Die Katholische Kirche Sankt Sebastian in der kleinen Ortschaft Ehrenthal ist ein gutes Beispiel für die Versöhnung des kirchlichen und weltlichen Lebens: Der Eingang in die Kirche erfolgt durch das davor verbaute Wirtshaus „Zur Klosterschänke“.
Burg Katz und Burg Maus könnten auch aus einem Zeichentrickfilm stammen. Ihre Namen erinnern jedoch an einem Wettstreit zwischen den links- und rechtsrheinischen Besitzern im Bereich des Katzenelnbogens.
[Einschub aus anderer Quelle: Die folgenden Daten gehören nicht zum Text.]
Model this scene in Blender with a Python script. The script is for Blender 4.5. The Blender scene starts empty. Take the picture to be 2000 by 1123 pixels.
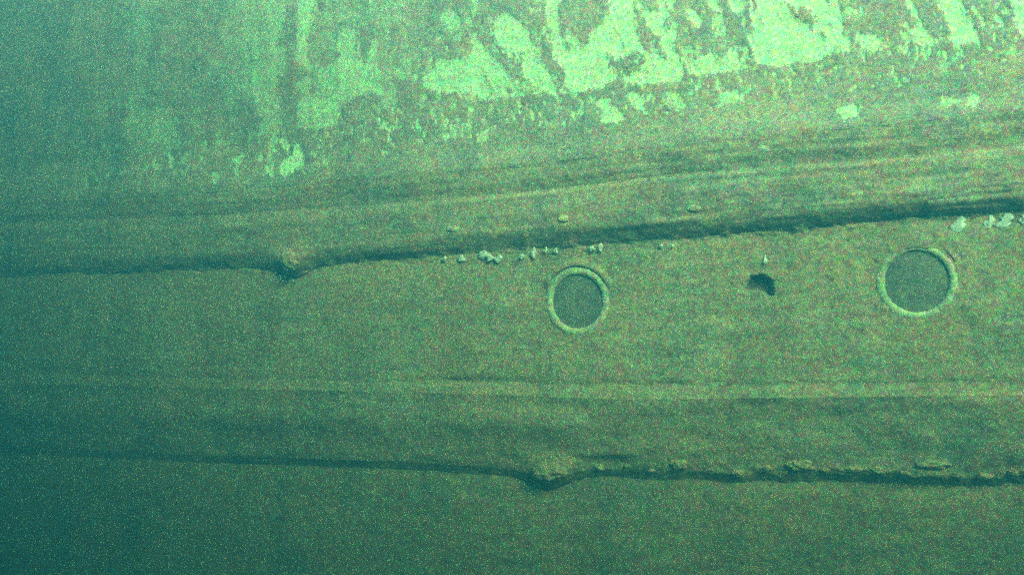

Nachdem die ursprünglich Peterseck genannte Burg auf der rechten Rheinseite gebaut wurde, ließ die Antwort der befeindeten Herrscher auf der linken Rheinseite nicht lange auf sich warten: der Graf von Katzenelnbogen erbaute die Burg Neu-Katzenelnbogen, die bald als Katzen-Burg eingebürgert blieb – und gegenüber, als Schmähantwort, die Maus-Burg.
Und für Filmeliebhaber ist ein Besuch im Kloster Eberbach ein Muss, da es als Kulisse für die Verfilmung von Umberto Ecos „Der Namen der Rose“ diente.
Kurioses Museum: selbstspielende Instrumente
Und wenn man sowieso das Mittelrheintal besucht, dann ist auch ein Besuch im Rüdesheimer „Siegfried Musikalisches Musikkabinett“ Pflicht. Das 1969 eröffnete erste Museum Deutschlands für mechanische Musikinstrumente bietet etwa 350 selbstspielende Instrumente aus drei Jahrhunderten: vom Zirkusorchestrion zum Grammophon und zum selbstspielenden Klavier. Und ein Rüdesheimer Kaffee mit einem Schuss Asbach Uralt, serviert auf der Promenade über dem Rhein in einer typischen Rüdesheimer Kaffeetasse, darf den Tag jederzeit aufheitern.